Energy-Saving Metal Buildings

September 1, 2011

Building owners, facility managers, and leaseholders are facing tougher challenges every day. Energy conservation, reduction of carbon emissions, and returns on investment are no longer the problems of the future. They are here now, and everyone is asking, “How can I make my metal building work for me and/or my tenants?”

The first question should be: “What metal building component has the highest and fastest return on investment?” One answer is fiberglass metal building insulation (MBI). While fiberglass MBI has never been the favorite building component on the material list, it is quickly being brought back into the spotlight as a less costly and more efficient way to reduce energy cost, qualify for tax deductions, reduce carbon emissions, improve attractiveness to tenants, and increase comfort, noise absorption, and the building’s life span, value, etc. The benefits are endless, and the energy-saving phenomenon is spreading throughout the nation, with the greatest benefit of all being the return on investment. Installing fiberglass MBI provides direct monetary benefits such as those below.

Energy Cost Reductions

Creating an energy-efficient work space is proving to be a superior benefit to leaseholders or renters. As more and more vacant buildings become available, building owners are looking for new ways to attract tenants.

The logic is simple: not running the air conditioner/heater all day will cut back on energy costs.

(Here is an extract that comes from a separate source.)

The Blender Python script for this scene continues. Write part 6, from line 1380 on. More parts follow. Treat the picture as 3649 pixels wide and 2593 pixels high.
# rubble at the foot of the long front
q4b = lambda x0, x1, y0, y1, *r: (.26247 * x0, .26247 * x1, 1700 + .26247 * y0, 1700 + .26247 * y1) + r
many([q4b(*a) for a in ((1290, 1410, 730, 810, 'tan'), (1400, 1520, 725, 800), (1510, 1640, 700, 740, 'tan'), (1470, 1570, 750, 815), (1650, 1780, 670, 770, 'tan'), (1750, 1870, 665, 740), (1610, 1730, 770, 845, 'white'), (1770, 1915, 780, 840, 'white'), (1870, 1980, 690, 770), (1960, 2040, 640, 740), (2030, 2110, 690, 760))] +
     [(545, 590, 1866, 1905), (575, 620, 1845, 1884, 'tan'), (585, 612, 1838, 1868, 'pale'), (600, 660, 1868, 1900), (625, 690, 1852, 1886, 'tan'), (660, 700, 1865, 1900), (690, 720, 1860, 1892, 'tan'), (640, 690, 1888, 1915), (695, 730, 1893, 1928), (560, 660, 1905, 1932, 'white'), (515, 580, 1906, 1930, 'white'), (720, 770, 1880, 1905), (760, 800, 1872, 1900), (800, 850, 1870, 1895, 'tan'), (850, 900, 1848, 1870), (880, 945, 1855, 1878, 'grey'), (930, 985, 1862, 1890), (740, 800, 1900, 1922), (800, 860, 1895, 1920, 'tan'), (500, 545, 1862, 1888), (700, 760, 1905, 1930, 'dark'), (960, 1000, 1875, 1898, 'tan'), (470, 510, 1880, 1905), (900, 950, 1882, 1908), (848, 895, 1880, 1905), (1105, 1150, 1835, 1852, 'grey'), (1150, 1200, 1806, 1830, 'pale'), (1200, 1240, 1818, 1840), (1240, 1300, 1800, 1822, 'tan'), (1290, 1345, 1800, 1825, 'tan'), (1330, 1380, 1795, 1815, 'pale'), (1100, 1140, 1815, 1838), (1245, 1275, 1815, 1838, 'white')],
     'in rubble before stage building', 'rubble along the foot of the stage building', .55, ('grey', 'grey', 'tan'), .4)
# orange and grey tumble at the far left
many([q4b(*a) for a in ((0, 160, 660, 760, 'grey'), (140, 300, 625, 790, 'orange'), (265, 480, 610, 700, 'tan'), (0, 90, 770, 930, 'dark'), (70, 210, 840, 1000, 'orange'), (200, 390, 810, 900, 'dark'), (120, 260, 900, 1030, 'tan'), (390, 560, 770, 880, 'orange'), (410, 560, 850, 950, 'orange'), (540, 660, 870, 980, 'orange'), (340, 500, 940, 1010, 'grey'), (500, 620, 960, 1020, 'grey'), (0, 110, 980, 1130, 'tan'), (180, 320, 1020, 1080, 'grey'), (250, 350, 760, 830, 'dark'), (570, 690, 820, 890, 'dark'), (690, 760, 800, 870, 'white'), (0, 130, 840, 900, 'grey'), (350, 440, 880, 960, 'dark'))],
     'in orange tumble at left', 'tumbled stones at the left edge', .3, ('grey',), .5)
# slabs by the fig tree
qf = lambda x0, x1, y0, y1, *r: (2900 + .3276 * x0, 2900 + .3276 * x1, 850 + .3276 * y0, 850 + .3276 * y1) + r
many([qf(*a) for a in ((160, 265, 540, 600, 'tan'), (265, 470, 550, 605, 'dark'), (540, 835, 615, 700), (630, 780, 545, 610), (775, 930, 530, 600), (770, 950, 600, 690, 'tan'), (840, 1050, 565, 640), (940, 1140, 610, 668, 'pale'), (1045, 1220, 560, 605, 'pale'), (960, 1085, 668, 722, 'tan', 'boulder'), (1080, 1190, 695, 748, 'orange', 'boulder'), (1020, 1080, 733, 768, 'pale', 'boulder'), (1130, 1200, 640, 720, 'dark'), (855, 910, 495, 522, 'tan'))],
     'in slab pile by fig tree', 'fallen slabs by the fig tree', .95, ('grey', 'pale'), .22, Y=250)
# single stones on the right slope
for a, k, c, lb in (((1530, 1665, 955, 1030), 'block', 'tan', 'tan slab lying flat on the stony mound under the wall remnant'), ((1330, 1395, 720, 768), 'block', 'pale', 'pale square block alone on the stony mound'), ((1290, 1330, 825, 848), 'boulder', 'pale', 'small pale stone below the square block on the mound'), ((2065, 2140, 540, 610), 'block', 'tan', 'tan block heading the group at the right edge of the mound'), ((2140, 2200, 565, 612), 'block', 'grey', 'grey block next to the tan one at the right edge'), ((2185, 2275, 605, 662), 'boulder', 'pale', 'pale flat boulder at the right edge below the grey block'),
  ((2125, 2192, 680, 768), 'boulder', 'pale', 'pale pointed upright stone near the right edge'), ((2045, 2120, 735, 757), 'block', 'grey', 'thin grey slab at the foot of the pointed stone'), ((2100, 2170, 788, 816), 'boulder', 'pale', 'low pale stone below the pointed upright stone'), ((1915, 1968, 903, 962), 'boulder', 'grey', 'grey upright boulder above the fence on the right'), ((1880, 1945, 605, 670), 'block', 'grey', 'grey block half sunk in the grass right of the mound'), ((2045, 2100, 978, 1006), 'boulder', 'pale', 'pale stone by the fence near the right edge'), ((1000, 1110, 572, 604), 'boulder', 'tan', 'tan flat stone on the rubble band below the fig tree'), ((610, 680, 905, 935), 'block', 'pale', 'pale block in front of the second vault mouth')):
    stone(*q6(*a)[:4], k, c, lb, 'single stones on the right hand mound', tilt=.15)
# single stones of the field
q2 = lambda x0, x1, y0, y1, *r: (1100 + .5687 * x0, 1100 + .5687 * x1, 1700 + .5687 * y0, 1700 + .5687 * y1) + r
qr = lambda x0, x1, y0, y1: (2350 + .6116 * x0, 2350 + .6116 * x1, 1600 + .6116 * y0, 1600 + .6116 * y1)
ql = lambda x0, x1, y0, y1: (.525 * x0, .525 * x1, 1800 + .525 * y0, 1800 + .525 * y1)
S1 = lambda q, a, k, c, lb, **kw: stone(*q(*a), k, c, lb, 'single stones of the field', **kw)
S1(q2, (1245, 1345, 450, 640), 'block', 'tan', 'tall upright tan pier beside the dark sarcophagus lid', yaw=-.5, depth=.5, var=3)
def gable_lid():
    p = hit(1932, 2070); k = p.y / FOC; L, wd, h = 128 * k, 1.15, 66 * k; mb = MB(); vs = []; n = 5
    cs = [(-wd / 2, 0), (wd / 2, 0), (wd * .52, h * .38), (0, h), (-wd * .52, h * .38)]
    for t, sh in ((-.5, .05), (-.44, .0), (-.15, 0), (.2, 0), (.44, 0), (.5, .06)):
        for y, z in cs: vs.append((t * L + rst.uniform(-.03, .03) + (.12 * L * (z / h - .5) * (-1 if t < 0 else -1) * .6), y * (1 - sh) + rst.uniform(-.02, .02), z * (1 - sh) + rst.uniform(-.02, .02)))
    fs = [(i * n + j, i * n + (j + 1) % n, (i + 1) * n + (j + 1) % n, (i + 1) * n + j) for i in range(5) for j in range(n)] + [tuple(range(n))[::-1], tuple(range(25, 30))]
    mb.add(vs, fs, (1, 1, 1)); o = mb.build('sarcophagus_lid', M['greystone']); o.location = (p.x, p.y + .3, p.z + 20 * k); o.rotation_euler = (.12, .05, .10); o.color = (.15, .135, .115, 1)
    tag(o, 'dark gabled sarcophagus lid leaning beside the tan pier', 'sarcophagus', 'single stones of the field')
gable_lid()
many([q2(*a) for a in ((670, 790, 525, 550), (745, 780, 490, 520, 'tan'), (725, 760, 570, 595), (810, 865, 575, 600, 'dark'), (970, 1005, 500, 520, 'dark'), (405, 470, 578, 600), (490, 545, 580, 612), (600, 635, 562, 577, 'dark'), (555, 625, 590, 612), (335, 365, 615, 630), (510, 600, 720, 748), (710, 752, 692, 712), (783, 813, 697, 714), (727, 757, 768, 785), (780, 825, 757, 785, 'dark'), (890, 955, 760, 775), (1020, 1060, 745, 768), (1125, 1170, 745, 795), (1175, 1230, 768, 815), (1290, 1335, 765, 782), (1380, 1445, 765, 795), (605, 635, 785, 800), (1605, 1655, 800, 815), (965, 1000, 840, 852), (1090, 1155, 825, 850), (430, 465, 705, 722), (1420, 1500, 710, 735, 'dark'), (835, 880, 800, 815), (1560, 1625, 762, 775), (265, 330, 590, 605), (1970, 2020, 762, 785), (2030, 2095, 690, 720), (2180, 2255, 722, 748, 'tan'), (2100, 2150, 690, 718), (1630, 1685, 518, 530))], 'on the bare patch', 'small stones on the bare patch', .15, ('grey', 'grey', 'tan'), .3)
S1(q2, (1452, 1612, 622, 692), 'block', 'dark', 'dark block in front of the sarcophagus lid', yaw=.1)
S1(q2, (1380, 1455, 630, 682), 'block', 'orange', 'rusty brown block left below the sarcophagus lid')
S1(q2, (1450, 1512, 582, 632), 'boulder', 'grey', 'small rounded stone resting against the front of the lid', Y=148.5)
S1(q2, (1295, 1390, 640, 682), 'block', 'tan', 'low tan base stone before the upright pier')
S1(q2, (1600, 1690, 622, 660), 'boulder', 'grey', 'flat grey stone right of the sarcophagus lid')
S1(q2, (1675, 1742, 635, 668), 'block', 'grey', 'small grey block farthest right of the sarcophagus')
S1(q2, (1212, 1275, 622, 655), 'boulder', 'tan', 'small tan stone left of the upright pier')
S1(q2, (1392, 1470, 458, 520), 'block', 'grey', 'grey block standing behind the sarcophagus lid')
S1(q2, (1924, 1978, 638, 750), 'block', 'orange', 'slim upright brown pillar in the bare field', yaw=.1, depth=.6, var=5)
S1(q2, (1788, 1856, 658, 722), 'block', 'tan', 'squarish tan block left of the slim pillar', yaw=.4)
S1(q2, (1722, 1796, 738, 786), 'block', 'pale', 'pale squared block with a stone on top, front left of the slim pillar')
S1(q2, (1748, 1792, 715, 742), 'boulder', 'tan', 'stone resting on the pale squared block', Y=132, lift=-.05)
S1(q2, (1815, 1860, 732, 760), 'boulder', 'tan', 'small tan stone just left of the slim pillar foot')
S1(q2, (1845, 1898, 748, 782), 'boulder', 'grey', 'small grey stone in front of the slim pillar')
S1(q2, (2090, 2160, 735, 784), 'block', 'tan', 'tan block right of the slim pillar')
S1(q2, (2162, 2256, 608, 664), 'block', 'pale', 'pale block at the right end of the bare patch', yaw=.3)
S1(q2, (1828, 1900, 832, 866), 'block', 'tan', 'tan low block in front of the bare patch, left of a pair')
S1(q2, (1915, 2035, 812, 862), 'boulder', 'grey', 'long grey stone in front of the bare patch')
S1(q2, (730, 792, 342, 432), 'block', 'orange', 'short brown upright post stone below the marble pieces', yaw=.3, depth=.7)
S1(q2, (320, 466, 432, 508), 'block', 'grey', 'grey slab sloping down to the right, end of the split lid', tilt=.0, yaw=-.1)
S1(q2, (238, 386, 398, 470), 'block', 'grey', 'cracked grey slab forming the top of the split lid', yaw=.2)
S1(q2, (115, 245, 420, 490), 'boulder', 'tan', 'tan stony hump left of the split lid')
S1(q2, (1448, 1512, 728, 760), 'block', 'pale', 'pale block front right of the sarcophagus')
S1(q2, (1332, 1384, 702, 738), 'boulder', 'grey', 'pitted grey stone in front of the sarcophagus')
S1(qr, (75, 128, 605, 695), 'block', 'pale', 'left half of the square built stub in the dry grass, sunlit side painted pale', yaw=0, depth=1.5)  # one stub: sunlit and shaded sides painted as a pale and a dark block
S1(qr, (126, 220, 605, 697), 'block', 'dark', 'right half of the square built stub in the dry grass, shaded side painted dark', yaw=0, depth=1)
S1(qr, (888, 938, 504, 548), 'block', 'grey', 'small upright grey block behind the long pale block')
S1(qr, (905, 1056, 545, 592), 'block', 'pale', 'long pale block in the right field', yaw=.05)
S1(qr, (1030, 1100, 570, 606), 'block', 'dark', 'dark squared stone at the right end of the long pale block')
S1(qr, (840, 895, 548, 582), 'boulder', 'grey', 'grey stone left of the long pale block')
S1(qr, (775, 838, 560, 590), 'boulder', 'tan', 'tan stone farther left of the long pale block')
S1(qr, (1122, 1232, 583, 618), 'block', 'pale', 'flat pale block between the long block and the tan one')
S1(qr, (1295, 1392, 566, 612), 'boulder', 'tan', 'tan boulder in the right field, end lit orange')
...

Installing fiberglass MBI in metal buildings, whether in a new building or when retrofitting an existing building, dramatically reduces the amount of energy needed to either heat or cool a metal building. Certified fiberglass MBI provides an extremely cost-efficient method of reducing the thermal transfer of heat through the walls and roof of a metal building, while simultaneously protecting against condensation build-up on the panels.

Tax Deductions

The monetary benefits of fiberglass MBI don’t end with the tenants—tax credits are readily available for building owners.

While new buildings benefit the most because they are easily insulated with a double layer system, retrofitting an existing building is becoming widely popular as an energy-conserving investment. Buildings with existing insulation or buildings without insulation are taking advantage of not only reduced energy bills but also the added tax benefits associated with adding certified fiberglass MBI.

Commercial building owners or leaseholders can qualify for a tax deduction of as much as $1.80 per square foot if 50 percent in energy savings is achieved. Fifty percent may seem tough, but there is also a $.60 per square foot tax credit if 16 2/3 percent in energy savings can be achieved. This tax credit has been extended through December 31, 2013.

To claim a tax deduction, the building owner must obtain a certification proving the building’s energy savings will be reached. There are programs that can assist in providing compliance for building envelopes. The National Institute of Building Sciences has a website called the Mechanical Insulation Design Guide, which provides a wealth of knowledge and several types of simple calculators.

Certified Fiberglass Insulation

Is there a difference in metal building fiberglass insulation? Yes! Not all fiberglass insulation is made the same, but third-party organizations such as the North American Insulation Manufacturers Association (NAIMA) and the National Insulation Association (NIA) ensure the materials manufactured are certified through the National Association of Home Builders (NAHB). These are the only fiberglass insulations recommended for metal buildings.

When qualifying for a tax credit, the last thing you want is to discover the non-certified insulation purchased did not recover to the stated R-value when delivered to the jobsite prior to installation. The smart choice is to use fiberglass insulation products certified by NAIMA and/or NIA through NAHB.


Whether in the roof or walls or on ducts and pipes, insulation offers one of the best returns on investment of any energy-efficiency technology. Don’t overlook it as you think about how your building can work better for you!